§ Written request
Only the lines from the start of the data below through the line that contains "from mathutils import Vector, Matrix" are to be copied, exactly and without pictures.

§ Data extract
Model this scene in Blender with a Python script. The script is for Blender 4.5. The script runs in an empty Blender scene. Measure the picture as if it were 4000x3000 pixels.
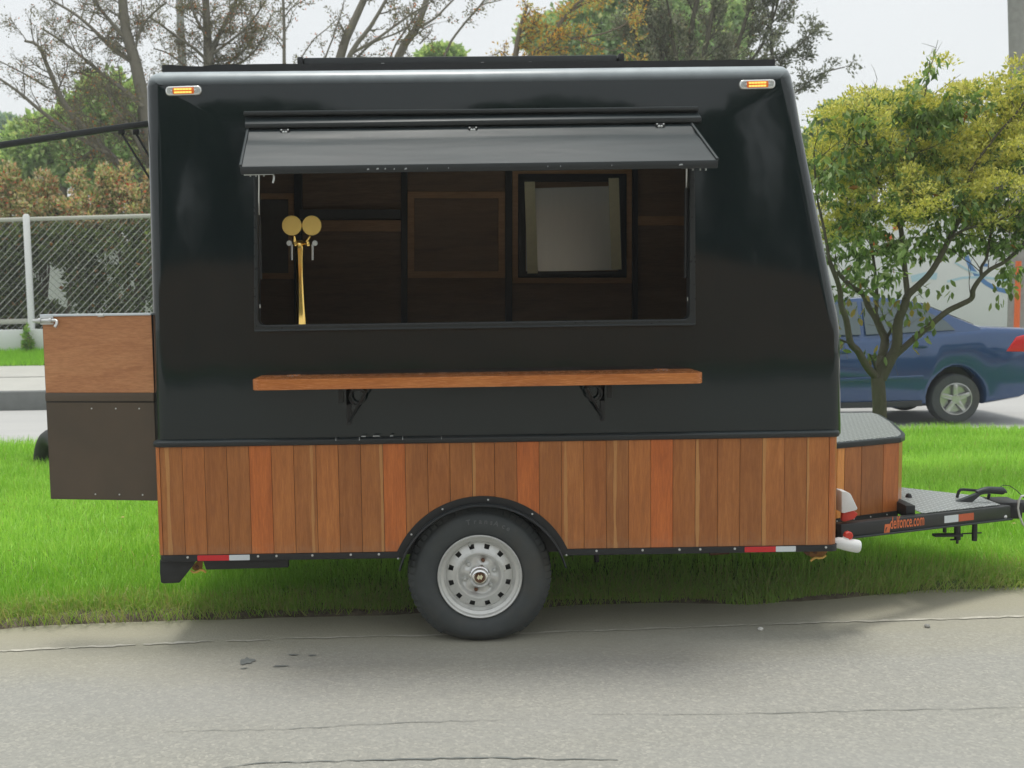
import bpy, bmesh, math, random
import numpy as np
from mathutils import Vector, Matrix

R = math.radians
random.seed(7)
rng = np.random.default_rng(7)
S = bpy.context.scene
COL = S.collection

# ------------------------------------------------------------------ camera
H = 1.685
PX, PY, FPX = 1750.0, 1500.0, 4200.0
cam_d = bpy.data.cameras.new("camera")
cam_d.sensor_width = 36.0
cam_d.lens = FPX / 4000.0 * 36.0
cam_d.shift_x = (2000 - PX) / 4000.0
cam_d.clip_start = 0.05
cam_d.clip_end = 2000
cam_d.dof.use_dof = True
cam_d.dof.focus_distance = 5.15
cam_d.dof.aperture_fstop = 5.0
cam = bpy.data.objects.new("camera", cam_d)
COL.objects.link(cam)
CM = Matrix.Translation((0, 0, H)) @ Matrix.Rotation(R(90 - 4.9), 4, 'X') @ Matrix.Rotation(R(-0.9), 4, 'Z')
cam.matrix_world = CM
S.camera = cam

# ------------------------------------------------------------------ world, sun, exposure
SUN_EL, SUN_AZ = 84.0, 340.0      # azimuth clockwise from +Y (the way the camera looks)
w = bpy.data.worlds.new("World")
S.world = w
w.use_nodes = True
nt = w.node_tree
nt.nodes.clear()
out = nt.nodes.new("ShaderNodeOutputWorld")
sky = nt.nodes.new("ShaderNodeTexSky")
sky.sky_type = 'NISHITA'
sky.sun_disc = False
sky.sun_elevation = R(SUN_EL)
sky.sun_rotation = R(SUN_AZ)
b1 = nt.nodes.new("ShaderNodeBackground")
b1.inputs[1].default_value = 0.12
nt.links.new(sky.outputs[0], b1.inputs[0])
b2 = nt.nodes.new("ShaderNodeBackground")      # bright even cloud cover
tc = nt.nodes.new("ShaderNodeTexCoord")
nz = nt.nodes.new("ShaderNodeTexNoise")
nz.inputs['Scale'].default_value = 1.6
nz.inputs['Detail'].default_value = 3
nt.links.new(tc.outputs['Generated'], nz.inputs['Vector'])
rp = nt.nodes.new("ShaderNodeValToRGB")
rp.color_ramp.elements[0].position = 0.3
rp.color_ramp.elements[0].color = (0.665, 0.68, 0.675, 1)
rp.color_ramp.elements[1].position = 0.7
rp.color_ramp.elements[1].color = (0.715, 0.725, 0.715, 1)
nt.links.new(nz.outputs[0], rp.inputs[0])
nt.links.new(rp.outputs[0], b2.inputs[0])
b2.inputs[1].default_value = 1.0
mx = nt.nodes.new("ShaderNodeMixShader")
mx.inputs[0].default_value = 0.88
nt.links.new(b1.outputs[0], mx.inputs[1])
nt.links.new(b2.outputs[0], mx.inputs[2])
nt.links.new(mx.outputs[0], out.inputs[0])

sun_d = bpy.data.lights.new("sun", 'SUN')
sun_d.energy = 1.5
sun_d.angle = R(14)
sun_d.color = (1.0, 0.965, 0.90)
sun = bpy.data.objects.new("sun", sun_d)
COL.objects.link(sun)
az = R(SUN_AZ)
sdir = Vector((math.sin(az) * math.cos(R(SUN_EL)), math.cos(az) * math.cos(R(SUN_EL)), math.sin(R(SUN_EL))))
sun.rotation_euler = sdir.to_track_quat('Z', 'Y').to_euler()
sun.location = sdir * 30

S.view_settings.view_transform = 'Standard'
S.view_settings.look = 'None'
S.view_settings.exposure = 0.46
S.view_settings.gamma = 1.0
S.view_settings.use_curve_mapping = False
S.render.engine = 'CYCLES'
S.cycles.max_bounces = 8
S.cycles.use_denoising = True

# ------------------------------------------------------------------ helpers
RM = CM.to_3x3()


def at(px, py, Y=None, Z=None):
    """point of the place seen at a photo pixel, on the plane Y=... or Z=..."""
    d = RM @ Vector(((px - PX) / FPX, (PY - py) / FPX, -1.0))
    o = Vector((0, 0, H))
    t = (Y - o.y) / d.y if Y is not None else (Z - o.z) / d.z
    return o + d * t


def xz(pts, Y):
    r = []
    for p in pts:
        v = at(p[0], p[1], Y=Y)
        r.append((v.x, v.z))
    return r


MATS = {}


class NT:
    def __init__(s, name):
        s.m = bpy.data.materials.new(name)
        s.m.use_nodes = True
        s.t = s.m.node_tree
        s.t.nodes.clear()
        s.out = s.n("ShaderNodeOutputMaterial")
        MATS[name] = s.m

    def n(s, typ, **kw):
        nd = s.t.nodes.new(typ)
        for k, v in kw.items():
            setattr(nd, k, v)
        return nd

    def l(s, a, b):
        s.t.links.new(a, b)

    def val(s, sock, v):
        if hasattr(v, 'links') or hasattr(v, 'is_linked'):
            s.l(v, sock)
        else:
            sock.default_value = v

    def math(s, op, a, b=None, c=None, clamp=False):
        nd = s.n("ShaderNodeMath", operation=op)
        nd.use_clamp = clamp
        s.val(nd.inputs[0], a)
        if b is not None:
            s.val(nd.inputs[1], b)
        if c is not None:
            s.val(nd.inputs[2], c)
        return nd.outputs[0]

    def mix(s, f, a, b, blend='MIX'):
        nd = s.n("ShaderNodeMix", data_type='RGBA', blend_type=blend)
        s.val(nd.inputs[0], f)
        for sk, v in ((nd.inputs[6], a), (nd.inputs[7], b)):
            if isinstance(v, tuple):
                sk.default_value = (v[0], v[1], v[2], 1)
            else:
                s.l(v, sk)
        return nd.outputs[2]

    def noise(s, vec, scale, detail=4, rough=0.55, dist=0.0):
        nd = s.n("ShaderNodeTexNoise")
        nd.inputs['Scale'].default_value = scale
        nd.inputs['Detail'].default_value = detail
        nd.inputs['Roughness'].default_value = rough
        nd.inputs['Distortion'].default_value = dist
        if vec is not None:
            s.l(vec, nd.inputs['Vector'])
        return nd.outputs[0]

    def mapv(s, vec, scale=(1, 1, 1), loc=(0, 0, 0), rot=(0, 0, 0)):
        nd = s.n("ShaderNodeMapping")
        nd.inputs['Scale'].default_value = scale
        nd.inputs['Location'].default_value = loc
        nd.inputs['Rotation'].default_value = rot
        s.l(vec, nd.inputs['Vector'])
        return nd.outputs[0]

    def obj(s):
        return s.n("ShaderNodeTexCoord").outputs['Object']

    def pos(s):
        return s.n("ShaderNodeNewGeometry").outputs['Position']

    def ramp(s, f, stops):
        nd = s.n("ShaderNodeValToRGB")
        cr = nd.color_ramp
        while len(cr.elements) < len(stops):
            cr.elements.new(0.5)
        for e, (p, c) in zip(cr.elements, stops):
            e.position = p
            e.color = (c[0], c[1], c[2], 1) if isinstance(c, tuple) else (c, c, c, 1)
        s.l(f, nd.inputs[0])
        return nd.outputs[0]

    def bump(s, h, strength=0.3, dist=0.01):
        nd = s.n("ShaderNodeBump")
        nd.inputs['Strength'].default_value = strength
        nd.inputs['Distance'].default_value = dist
        s.l(h, nd.inputs['Height'])
        return nd.outputs[0]

    def bsdf(s, color, rough=0.5, metal=0.0, ior=1.5, normal=None, spec=0.5, coat=0.0, coatr=0.1, emis=None, estr=0.0):
        p = s.n("ShaderNodeBsdfPrincipled")
        sk = p.inputs['Base Color']
        if isinstance(color, tuple):
            sk.default_value = (color[0], color[1], color[2], 1)
        else:
            s.l(color, sk)
        s.val(p.inputs['Roughness'], rough)
        s.val(p.inputs['Metallic'], metal)
        p.inputs['IOR'].default_value = ior
        p.inputs['Specular IOR Level'].default_value = spec
        p.inputs['Coat Weight'].default_value = coat
        p.inputs['Coat Roughness'].default_value = coatr
        if normal is not None:
            s.l(normal, p.inputs['Normal'])
        if emis:
            p.inputs['Emission Color'].default_value = (*emis, 1)
            p.inputs['Emission Strength'].default_value = estr
        s.l(p.outputs[0], s.out.inputs[0])
        return p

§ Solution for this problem
Model this scene in Blender with a Python script. The script is for Blender 4.5. The script runs in an empty Blender scene. Measure the picture as if it were 4000x3000 pixels.
import bpy, bmesh, math, random
import numpy as np
from mathutils import Vector, Matrix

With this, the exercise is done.